Inauguration Story – Cake in my Face

while Washington, DC is an incredibly exciting city to begin with, particularly this year has been amazing with the election of the first African-American US President, Barack Obama.  GW’s campus is within the security perimeter of the White House and the National Mall, just three blocks from the White House and Washington Monument. Army tanks blocked off our streets during inauguration weekend.  It was a little freaky to see such vehicles right outside our windows, and so thrilling to hear the hoards of people walking to the celebratory concert the Sunday before Obama was inaugurated and, to the actual inauguration all hours of the day and night.  My friends and I made a point of attending as much as we could to celebrate such a momentous occasion. My Mom came to visit for the GW inaugural ball and actual inauguration.  Now, although many youth and students are generally linked to voting for Obama, I am a registered Independent and voted for McCain because of my strong opposition to Universalized Health Care.  To be honest, I’m not sure what I would have felt had McCain been elected, but I can guarantee that the Inaugural weekend would not have been nearly as exciting, no offense John.  So many students and hopeful democrats felt that they had space to breathe at last, and even I couldn’t help but feel exhilarated by the excitement of it all.

Those who voted for McCain made themselves scarce until Election Day, and were pretty much only identifiable in front of the White House that night as wearing red shirts and not smiling.  Everyone who had any remotely strong political opinion was not afraid to share it.  On my way to my dorm room that night, I found myself face to face with two guys, presumably freshmen.  One was holding a cake as if his arm were a slingshot and the food a projectile.  I was standing a few feet away from my door and we were the only people in the hallway, so I smiled at them, feeling friendly from all the socialization of the occasion.  “Who’d you vote for?” the guy with the cake asked.  “Why?” I answered.  At this point I knew better than to try to stand up for myself because I had realized that I didn’t know truly know enough about either candidate’s campaign to legitimately argue my selection – and he repeated his question.

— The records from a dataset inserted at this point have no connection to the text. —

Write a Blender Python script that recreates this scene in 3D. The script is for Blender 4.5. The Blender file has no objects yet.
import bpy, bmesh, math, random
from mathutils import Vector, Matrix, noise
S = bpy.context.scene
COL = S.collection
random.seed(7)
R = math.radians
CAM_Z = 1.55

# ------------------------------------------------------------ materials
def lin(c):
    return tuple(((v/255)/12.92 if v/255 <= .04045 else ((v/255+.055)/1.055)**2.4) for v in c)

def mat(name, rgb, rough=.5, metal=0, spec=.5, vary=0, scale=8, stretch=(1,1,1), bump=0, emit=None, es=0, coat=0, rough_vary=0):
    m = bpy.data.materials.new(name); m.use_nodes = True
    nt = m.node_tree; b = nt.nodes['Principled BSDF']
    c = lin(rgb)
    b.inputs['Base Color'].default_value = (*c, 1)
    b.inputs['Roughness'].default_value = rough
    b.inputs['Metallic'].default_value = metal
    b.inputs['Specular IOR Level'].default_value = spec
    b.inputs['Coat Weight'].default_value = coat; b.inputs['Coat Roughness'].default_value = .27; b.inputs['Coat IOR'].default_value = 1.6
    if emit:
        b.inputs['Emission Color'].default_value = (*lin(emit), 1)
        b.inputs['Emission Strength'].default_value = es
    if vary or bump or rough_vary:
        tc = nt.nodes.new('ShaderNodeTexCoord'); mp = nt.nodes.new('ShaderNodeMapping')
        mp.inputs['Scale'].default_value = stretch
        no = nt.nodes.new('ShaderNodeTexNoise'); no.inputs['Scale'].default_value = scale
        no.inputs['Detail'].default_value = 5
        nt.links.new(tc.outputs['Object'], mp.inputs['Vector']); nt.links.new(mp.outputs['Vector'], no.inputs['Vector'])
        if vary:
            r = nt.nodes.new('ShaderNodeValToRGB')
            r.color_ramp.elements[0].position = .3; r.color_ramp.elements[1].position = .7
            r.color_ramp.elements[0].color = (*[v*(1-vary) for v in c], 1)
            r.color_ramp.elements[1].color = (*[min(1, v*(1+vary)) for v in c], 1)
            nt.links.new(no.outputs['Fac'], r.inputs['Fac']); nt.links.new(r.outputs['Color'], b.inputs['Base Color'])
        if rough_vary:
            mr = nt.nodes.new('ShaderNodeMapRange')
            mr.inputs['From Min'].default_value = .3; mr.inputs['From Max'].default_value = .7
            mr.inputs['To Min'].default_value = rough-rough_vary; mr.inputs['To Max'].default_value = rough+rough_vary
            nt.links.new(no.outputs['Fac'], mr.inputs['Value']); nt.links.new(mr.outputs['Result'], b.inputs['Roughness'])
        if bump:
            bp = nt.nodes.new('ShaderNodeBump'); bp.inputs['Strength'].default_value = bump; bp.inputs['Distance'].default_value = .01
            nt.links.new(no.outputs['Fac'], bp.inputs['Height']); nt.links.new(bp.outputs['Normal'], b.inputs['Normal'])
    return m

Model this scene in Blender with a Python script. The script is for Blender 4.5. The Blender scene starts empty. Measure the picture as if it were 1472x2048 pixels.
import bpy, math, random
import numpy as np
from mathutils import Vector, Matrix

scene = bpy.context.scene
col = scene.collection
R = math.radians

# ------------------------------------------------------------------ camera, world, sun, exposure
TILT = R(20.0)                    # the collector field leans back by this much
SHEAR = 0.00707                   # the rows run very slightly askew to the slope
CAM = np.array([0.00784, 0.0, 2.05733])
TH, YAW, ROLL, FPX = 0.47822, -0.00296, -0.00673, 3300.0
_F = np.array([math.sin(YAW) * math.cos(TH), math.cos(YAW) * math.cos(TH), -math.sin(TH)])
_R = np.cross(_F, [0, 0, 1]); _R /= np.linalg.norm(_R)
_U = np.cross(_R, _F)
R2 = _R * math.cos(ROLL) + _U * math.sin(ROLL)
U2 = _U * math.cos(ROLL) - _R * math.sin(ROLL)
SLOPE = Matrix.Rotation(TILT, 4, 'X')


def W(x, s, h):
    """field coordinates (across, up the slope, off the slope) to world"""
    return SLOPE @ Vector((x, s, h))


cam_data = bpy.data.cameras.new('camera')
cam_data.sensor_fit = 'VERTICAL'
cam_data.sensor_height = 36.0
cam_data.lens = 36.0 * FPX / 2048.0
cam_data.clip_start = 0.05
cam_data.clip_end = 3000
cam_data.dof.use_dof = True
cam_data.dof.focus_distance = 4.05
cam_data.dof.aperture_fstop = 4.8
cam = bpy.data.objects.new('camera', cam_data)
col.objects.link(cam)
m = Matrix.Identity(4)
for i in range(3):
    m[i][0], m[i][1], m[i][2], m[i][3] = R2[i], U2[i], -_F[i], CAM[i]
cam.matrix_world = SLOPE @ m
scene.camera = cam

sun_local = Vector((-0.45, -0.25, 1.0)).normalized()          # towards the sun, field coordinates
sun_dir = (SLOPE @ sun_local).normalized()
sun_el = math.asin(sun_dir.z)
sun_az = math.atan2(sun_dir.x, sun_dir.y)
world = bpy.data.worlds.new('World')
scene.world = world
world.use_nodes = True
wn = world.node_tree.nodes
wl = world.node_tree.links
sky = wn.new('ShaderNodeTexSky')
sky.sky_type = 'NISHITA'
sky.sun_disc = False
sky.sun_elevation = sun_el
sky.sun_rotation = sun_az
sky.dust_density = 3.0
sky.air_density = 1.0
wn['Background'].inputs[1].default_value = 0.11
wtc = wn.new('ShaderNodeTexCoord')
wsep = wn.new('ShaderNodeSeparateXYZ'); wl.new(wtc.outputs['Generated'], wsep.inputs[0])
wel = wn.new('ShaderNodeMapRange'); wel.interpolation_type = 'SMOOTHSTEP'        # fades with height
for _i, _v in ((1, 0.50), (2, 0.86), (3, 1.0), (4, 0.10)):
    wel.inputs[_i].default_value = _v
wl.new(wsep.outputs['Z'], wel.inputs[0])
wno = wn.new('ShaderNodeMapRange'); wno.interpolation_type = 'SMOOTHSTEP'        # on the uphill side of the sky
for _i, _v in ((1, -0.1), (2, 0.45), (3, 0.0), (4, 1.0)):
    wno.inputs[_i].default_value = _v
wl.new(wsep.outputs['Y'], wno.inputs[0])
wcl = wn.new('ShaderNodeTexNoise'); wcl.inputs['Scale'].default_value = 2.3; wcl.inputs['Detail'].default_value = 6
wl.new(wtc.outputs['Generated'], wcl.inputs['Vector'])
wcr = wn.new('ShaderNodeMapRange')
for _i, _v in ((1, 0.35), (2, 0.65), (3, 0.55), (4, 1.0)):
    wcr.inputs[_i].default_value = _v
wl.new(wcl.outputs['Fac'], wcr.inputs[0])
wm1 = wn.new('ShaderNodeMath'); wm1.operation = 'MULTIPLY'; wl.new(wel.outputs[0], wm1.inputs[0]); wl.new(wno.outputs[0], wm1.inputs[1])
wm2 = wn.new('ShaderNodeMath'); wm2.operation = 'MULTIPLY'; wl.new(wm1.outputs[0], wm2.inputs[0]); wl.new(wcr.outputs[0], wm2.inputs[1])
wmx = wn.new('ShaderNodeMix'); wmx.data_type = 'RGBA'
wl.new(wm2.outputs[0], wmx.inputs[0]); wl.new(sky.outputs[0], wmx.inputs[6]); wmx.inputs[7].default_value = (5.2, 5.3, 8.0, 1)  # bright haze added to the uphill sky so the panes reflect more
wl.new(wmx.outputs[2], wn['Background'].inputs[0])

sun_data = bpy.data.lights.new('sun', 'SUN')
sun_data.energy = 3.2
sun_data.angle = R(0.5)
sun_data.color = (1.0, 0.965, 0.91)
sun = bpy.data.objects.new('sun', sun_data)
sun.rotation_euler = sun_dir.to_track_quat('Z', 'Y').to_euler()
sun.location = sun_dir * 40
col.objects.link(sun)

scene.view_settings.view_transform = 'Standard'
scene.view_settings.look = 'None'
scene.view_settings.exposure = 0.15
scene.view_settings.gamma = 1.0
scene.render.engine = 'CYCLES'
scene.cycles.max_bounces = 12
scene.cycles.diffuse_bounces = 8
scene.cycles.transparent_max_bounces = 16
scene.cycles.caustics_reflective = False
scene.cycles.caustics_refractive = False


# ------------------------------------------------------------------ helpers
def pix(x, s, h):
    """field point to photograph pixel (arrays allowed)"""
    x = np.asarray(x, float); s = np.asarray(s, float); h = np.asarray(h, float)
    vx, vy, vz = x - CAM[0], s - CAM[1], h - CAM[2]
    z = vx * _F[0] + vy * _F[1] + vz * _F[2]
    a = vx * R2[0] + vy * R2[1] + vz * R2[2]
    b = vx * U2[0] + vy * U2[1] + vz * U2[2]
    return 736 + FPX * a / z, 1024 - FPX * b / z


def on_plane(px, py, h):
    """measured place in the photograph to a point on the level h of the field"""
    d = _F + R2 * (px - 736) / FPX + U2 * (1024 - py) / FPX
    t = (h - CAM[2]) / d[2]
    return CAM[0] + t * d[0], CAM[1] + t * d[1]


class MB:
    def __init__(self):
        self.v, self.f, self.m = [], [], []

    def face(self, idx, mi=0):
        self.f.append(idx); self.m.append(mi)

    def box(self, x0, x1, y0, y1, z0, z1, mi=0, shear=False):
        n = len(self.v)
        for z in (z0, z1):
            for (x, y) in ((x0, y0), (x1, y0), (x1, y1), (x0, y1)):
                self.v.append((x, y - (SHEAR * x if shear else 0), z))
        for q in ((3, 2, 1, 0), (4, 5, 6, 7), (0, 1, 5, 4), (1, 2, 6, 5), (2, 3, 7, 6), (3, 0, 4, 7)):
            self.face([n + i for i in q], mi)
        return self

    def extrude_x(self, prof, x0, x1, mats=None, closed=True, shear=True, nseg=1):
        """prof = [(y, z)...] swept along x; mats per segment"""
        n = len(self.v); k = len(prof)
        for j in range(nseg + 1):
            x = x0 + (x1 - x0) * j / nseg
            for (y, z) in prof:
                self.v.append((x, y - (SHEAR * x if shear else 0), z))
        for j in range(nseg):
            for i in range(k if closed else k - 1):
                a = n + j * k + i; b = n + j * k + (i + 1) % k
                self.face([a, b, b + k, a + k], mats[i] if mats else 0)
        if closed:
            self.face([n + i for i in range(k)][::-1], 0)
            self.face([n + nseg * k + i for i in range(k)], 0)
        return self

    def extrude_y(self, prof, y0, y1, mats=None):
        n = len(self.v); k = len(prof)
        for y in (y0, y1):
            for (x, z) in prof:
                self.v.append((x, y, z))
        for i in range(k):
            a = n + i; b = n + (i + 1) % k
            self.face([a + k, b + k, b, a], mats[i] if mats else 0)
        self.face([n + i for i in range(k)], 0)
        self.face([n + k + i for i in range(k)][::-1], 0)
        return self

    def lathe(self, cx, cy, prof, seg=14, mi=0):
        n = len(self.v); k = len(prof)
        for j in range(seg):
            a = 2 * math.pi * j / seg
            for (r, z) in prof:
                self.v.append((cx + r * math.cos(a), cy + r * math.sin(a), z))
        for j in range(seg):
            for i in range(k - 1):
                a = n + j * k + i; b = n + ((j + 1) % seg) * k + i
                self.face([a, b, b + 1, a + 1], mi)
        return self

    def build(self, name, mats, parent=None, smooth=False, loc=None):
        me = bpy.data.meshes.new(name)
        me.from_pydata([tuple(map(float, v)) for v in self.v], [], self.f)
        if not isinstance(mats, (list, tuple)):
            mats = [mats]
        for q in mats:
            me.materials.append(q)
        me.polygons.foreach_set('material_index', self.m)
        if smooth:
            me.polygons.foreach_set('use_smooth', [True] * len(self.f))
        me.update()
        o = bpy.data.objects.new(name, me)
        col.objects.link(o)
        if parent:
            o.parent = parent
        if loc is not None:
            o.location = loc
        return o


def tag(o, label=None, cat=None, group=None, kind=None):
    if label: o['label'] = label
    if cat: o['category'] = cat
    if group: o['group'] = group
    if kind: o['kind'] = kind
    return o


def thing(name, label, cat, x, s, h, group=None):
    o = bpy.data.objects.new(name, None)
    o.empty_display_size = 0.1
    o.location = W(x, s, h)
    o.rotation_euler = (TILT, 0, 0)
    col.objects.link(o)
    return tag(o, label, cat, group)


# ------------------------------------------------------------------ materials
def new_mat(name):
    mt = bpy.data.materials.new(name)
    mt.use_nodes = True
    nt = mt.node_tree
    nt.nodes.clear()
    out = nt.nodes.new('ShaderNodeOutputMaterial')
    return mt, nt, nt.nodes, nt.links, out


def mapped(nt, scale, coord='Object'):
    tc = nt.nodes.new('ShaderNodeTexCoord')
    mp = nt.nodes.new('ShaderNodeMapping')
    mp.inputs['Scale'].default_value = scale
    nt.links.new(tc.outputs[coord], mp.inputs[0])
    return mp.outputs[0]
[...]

 “I won’t tell you who I voted for unless you tell me why you’re asking!” I said playfully, still smiling.  “Because if you voted for McCain, I’m going to throw this cake in your face.” He replied.  I turned and ran to my door, not wanting to lie and say I chose Obama, or be frosted and say I chose McCain.  And he wasn’t kidding – SMACK!!! – I heard the sound of the cake and plate smash against the wall from the safety of my room.  I waited until I heard the elevator BING, open and close, and silence in the hallway.  I opened the door and saw the icing and top layer of the cake still stuck to the wall, the remaining layers and plate on the floor, and sprinkles scattered everywhere.  The hall was a disaster that night, as roughly 900 first time voters were partying to celebrate what they had helped accomplish, and housekeeping must have overlooked the cake on the wall incident because it’s still there.  Yes, frosting, cake bits, and granulated sugar particles, have been stuck outside my door since November 4th, 2008.  I wonder if it will ever be taken down! 

Maintenance came with a cement pick to scratch at the mess from time to time, though they seem to have given up.  I’d pass them in the hallway and listen to them marvel over just “what the hell…(frustration and exhales)…this…(more groaning)…ew...could be,” but I was always afraid they’d think it was me who threw it.  It is stories like these that make the college years so much fun – the ridiculous tales that really only make sense to those living it with decreased sanity as a result of socializing too much, sleeping too little and insane amounts of reading.